Looking back through my entries so far makes me think about how much I could write about if I took the time. In just a few short weeks I’ve managed to write a decent amount about a variety of subjects. Writing is something that comes fairly naturally to me, and I can just sit down and write about what ever subject I have been thinking about. This blog has made me realize that I should probably write down more of the things that I think about, for myself and maybe eventually for other people. It helps me to organize my thoughts and explore ideas, sometimes when I’m writing I learn I have opinions that I didn’t even realize I had. I think writing is something that is valuable to me as a way to explore my thoughts.
The entries that really stand out to me are the ones that I wrote on subjects that I actually care about, like the one about Keith Herring or my favorite illustration blog. Those are the subjects that are the most important to me that I wrote about, and I think the quality of my writing is better because of it. I’ve been forced throughout school to write about things I have no interest in, and when this happens I find that I’m not very engaged mentally in the writing process, and I tend to just write whatever I think will get me a good grade. Maybe that’s not something I should admit to, but when I look back at the entries I didn’t have as much of an interest in, I see that tendency, and my writing suffers because of it.
I also found that my writing is usually critical and analytical, which makes me think I would like to explore writing as a critic. I adore movies, television shows and art, and I tend to have very strong opinions on them. While this is usually annoying to my friends and family, especially when I critique every movie we go see, I think it could be an asset in the right setting.

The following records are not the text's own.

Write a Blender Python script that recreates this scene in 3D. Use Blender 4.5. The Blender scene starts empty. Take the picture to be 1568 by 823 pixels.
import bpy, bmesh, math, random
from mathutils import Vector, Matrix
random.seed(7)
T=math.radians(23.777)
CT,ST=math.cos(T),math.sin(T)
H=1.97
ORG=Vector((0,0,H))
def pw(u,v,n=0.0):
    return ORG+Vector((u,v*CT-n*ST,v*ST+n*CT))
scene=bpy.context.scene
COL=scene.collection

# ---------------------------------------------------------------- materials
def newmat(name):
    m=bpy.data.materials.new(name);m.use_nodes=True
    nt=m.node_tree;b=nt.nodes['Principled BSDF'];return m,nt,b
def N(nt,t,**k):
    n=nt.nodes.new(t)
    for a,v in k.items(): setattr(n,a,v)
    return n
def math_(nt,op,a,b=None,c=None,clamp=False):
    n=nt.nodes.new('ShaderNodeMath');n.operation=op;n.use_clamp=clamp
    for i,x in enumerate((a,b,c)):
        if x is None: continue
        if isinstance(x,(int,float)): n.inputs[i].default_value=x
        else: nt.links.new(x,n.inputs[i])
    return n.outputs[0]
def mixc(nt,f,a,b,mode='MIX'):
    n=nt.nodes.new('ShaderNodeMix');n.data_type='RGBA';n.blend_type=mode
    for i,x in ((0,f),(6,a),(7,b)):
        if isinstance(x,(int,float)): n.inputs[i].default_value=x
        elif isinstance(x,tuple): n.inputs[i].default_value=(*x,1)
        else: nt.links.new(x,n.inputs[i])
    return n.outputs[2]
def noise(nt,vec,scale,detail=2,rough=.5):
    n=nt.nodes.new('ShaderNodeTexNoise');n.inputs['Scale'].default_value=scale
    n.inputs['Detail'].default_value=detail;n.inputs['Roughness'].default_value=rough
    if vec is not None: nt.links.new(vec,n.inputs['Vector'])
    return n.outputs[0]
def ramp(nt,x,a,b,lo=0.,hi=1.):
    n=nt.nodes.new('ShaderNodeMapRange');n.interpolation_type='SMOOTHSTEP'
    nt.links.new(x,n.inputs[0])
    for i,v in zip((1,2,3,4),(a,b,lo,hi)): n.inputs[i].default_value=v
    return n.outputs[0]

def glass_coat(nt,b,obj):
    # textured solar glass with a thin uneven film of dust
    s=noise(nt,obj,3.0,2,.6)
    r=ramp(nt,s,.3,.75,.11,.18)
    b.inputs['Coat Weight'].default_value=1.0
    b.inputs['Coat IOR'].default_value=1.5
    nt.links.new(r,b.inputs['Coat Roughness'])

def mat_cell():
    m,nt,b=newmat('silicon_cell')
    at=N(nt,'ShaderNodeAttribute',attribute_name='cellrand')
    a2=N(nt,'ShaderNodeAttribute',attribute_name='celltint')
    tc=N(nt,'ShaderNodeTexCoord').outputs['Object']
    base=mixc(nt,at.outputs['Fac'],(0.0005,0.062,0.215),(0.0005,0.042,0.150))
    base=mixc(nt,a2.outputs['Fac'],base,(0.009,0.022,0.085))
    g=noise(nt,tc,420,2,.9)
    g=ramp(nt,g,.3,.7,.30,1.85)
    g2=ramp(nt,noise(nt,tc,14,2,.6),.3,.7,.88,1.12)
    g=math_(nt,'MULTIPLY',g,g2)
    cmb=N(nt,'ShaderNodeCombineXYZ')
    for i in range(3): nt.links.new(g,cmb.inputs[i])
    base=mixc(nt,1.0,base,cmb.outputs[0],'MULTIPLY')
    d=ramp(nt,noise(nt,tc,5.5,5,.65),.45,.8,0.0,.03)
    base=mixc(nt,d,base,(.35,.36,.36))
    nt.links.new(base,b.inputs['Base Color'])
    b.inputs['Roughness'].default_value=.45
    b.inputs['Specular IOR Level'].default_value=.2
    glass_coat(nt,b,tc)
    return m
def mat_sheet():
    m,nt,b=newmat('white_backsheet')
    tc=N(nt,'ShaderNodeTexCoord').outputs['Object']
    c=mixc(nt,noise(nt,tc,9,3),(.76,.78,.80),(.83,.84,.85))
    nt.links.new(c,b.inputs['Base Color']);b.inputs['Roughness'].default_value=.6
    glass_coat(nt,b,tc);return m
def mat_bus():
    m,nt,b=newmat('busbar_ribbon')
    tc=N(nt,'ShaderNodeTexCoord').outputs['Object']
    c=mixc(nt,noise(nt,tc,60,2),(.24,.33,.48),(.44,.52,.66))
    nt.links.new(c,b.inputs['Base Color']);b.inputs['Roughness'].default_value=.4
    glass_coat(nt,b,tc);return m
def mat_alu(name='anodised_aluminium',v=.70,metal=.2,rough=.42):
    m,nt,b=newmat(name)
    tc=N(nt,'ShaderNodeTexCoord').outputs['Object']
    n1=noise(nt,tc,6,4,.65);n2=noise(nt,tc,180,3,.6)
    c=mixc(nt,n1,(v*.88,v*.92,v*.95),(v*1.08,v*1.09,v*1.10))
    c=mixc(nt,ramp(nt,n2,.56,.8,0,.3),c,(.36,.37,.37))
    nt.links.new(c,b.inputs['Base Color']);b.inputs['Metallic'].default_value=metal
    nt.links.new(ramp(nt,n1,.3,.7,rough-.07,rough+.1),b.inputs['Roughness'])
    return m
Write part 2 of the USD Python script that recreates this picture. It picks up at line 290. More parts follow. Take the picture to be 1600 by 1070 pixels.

As far as the actual blogging process and writing are concerned, this wasn’t a new way to interact for me. I’ve been involved in different internet communities since I was about ten, mostly focused on art, and I’m used to this sort of interaction. I think that the process of sharing work and having people tell you what they like about it and what you should fix is the best way to improve in a creative field like writing or art. These are things that you can’t really teach, all you can do is look at a bunch of examples of good work and bad work and try to figure out how to improve. I think this can be very hard for a lot of people, because they think that a critique of their creative work is a critique of them. It’s hard to not take personally, though it only gets easier with time. I think this class might have been improved if people were more ready to be more critical of everyone’s writing. I saw that most of the comments were people like gushing about how amazing everyone is, and I’m sure that’s not what everyone was thinking, and it doesn’t really improve anyone’s writing. But it is hard for people to not get offended if they aren’t used to that sort of thing, so maybe that’s why people tried to be so nice.